Another reason for internet is so that chargers can report their availability status. In-car navigation or charging apps can direct you to locations with available chargers, avoiding ones that are fully occupied or out of service.


How do you verify there is enough balance in the account, etc?

Pin+chip just verifies that the card is yours, not that the card can actually pay for anything.

For example, you could use a VISA gift card with $0 balance to pay for things if you had a system that was accepting transactions while offline.


There's no way to verify the balance offline. But, generally speaking, the offline mode is only used if there's a network/connectivity failure, and there's generally no way for a fraudster to know in advance if that's going to happen.

The acquirer (ie: the merchant's bank) accepts liability in the case of fraudulent transactions. There are limits on offline transaction values, and merchants that have high fraud risk may not allow it at all.


That may be theoretically possible but I very much doubt any retailers have that set up to work properly. Around here the gas stations still verify your ZIP code. Superchargers could also store transactions in theory but I doubt it actually works there either.


It certainly happens, very occasionally, here in the UK. You try to pay something with contactless but there's a long processing delay. The terminal will then time out and ask you to insert the card and enter PIN, and you will get something strange printed on the receipt like "CVM: offline PIN". You may then see the transaction pop up in your notifications a few hours later, or early the next morning.

Also, some merchants do offline or semi-offline transactions as a matter of course. London Buses, for example, accept contactless payments via bank card. But the transaction must be processed very quickly and the mobile data connection is not entirely reliable - the bus could be in a tunnel or a coverage black spot. So what really happens is the transactions are batched and processed at the end of the day (this also allows them to do some post-processing for multiple-journey discounts, daily price caps, etc).

Someone like London Buses isn't overly concerned about fraud because the transaction values are low. But they do have a way to blacklist cards numbers that are known to be bad.


They could store the transactions in local memory until the connection is restored.


Would they store all of the valid credit card numbers in the world in local memory too? =)


How do you know the account is valid, able to be charged, etc?


There are only half million Teslas so you can just distribute the VIN numbers of all of them with a single bit flag saying whether they are eligible for free charging and another bit saying that they have an account in good order. Twenty bytes per car should do it, say 10 MB of storage to hold enough information to say which cars are allowed to charge even if the network is down.

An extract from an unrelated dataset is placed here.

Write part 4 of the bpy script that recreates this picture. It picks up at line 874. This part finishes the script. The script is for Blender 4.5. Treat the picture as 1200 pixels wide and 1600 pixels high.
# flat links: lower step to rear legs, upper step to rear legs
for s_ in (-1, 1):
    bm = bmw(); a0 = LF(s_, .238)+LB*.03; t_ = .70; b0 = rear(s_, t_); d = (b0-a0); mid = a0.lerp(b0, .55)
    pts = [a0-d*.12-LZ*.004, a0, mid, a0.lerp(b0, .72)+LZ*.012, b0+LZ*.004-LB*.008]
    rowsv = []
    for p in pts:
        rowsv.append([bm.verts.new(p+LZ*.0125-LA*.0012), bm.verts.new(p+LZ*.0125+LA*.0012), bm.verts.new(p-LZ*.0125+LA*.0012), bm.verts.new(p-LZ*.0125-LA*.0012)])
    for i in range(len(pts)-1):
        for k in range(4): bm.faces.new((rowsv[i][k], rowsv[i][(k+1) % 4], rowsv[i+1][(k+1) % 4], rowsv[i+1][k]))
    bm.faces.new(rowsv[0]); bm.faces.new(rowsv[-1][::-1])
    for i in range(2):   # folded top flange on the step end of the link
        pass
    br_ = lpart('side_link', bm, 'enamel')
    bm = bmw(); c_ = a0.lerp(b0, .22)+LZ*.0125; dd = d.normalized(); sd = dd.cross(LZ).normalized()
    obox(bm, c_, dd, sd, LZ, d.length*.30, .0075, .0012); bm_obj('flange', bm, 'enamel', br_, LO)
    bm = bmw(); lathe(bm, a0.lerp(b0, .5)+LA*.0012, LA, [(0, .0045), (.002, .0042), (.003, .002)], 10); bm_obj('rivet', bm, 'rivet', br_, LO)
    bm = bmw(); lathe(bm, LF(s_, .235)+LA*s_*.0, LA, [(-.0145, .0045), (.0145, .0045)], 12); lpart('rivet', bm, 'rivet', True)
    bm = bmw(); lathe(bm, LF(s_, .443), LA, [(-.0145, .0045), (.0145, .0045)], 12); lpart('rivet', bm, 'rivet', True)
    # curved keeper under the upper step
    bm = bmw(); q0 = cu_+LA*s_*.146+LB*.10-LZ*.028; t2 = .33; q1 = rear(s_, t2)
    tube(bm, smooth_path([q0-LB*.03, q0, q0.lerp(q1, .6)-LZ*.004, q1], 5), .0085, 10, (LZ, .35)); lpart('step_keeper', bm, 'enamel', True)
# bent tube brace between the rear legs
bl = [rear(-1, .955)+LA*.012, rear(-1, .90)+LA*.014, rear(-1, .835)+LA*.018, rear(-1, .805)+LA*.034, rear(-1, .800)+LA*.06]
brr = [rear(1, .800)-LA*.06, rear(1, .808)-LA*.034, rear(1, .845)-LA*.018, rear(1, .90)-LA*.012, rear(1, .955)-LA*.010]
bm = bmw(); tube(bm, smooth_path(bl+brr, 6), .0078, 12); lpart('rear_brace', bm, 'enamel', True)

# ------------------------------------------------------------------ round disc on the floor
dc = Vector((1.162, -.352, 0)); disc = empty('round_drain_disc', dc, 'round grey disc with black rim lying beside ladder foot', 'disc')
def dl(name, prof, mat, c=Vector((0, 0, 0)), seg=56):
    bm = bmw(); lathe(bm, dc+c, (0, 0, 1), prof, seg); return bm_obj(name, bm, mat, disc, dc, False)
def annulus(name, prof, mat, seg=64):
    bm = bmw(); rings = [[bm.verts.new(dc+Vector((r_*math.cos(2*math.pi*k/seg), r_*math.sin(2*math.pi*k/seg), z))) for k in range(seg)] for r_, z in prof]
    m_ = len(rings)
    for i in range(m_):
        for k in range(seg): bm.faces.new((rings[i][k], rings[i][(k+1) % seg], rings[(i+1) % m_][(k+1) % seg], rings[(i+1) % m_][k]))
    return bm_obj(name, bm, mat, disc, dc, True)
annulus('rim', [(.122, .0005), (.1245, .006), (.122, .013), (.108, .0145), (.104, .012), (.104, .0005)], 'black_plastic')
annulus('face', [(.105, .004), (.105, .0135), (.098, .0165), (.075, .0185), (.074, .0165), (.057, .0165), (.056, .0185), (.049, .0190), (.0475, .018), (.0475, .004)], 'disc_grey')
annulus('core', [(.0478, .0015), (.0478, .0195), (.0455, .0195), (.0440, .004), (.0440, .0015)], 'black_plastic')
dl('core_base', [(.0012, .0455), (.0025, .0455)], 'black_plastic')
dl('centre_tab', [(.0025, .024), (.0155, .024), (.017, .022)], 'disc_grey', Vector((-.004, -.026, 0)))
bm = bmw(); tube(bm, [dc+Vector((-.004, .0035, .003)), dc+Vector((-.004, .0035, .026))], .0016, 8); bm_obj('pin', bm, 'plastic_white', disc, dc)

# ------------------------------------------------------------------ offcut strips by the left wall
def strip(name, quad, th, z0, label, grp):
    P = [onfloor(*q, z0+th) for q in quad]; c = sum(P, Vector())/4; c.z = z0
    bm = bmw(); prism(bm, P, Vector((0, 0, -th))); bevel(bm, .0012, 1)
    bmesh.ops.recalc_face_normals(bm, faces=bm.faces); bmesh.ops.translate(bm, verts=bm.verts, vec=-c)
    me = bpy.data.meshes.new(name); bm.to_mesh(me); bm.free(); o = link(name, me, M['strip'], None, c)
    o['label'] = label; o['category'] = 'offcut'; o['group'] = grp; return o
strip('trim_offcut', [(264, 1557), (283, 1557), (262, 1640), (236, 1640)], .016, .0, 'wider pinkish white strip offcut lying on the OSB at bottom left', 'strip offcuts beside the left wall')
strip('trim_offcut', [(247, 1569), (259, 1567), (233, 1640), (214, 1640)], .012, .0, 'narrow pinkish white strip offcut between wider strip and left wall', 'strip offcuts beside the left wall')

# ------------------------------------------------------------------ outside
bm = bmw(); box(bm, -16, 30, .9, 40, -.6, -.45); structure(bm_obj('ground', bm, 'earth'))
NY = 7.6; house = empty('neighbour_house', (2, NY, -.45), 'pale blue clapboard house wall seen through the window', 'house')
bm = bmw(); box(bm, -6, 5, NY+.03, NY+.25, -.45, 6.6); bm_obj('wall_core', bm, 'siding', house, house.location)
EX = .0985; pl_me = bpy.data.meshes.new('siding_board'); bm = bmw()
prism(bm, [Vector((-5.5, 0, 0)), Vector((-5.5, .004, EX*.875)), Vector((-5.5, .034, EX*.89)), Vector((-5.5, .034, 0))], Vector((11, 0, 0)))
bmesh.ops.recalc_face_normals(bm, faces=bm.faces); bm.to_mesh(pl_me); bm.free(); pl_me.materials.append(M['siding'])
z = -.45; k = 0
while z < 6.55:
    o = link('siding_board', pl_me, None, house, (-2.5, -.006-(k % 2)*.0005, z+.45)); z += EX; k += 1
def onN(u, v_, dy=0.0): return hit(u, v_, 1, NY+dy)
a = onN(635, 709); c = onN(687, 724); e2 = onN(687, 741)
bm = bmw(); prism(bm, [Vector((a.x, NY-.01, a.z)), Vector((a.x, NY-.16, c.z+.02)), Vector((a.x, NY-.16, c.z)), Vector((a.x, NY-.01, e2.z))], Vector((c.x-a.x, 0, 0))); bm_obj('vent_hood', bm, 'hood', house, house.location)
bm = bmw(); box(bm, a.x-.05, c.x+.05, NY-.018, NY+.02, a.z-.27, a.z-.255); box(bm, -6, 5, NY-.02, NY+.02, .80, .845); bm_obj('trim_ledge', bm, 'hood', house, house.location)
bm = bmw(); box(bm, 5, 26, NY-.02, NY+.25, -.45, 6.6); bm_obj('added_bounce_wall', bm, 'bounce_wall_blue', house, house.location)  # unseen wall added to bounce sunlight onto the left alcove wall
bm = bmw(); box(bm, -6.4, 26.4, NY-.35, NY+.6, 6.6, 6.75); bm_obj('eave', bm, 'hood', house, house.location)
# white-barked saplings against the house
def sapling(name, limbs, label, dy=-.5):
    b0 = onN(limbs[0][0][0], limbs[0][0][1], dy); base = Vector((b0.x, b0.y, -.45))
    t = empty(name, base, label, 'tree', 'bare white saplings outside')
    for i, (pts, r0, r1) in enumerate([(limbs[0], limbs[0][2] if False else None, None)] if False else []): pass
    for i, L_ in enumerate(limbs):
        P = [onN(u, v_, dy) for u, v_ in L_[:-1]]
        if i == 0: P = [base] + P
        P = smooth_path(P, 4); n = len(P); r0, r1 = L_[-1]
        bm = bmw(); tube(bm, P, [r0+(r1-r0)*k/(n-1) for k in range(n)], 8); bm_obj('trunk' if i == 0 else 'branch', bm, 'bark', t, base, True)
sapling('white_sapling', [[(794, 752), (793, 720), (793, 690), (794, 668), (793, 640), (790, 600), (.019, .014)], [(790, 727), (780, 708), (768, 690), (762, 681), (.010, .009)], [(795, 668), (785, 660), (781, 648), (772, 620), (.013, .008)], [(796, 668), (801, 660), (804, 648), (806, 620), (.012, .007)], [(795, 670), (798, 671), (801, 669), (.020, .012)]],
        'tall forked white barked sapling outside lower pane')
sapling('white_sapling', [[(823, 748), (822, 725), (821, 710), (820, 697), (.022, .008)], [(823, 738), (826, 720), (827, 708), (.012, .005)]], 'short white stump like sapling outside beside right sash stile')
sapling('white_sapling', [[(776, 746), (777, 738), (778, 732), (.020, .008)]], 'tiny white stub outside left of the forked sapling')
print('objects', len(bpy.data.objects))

Mind you in three years of owning and driving (70k km) my Model S I have never encountered a Supercharger station that was entirely out of order, just a few heavily used ones that have one or two stalls often not working.


Send invoices to identifiable users, which go to collections if unpaid.

Eat the cost for unidentifiable users. As long as you can fix any connection problem within a few days, the maximum value lost is limited by physics.

People used to pay for stuff with checks all the time. It's similar to that.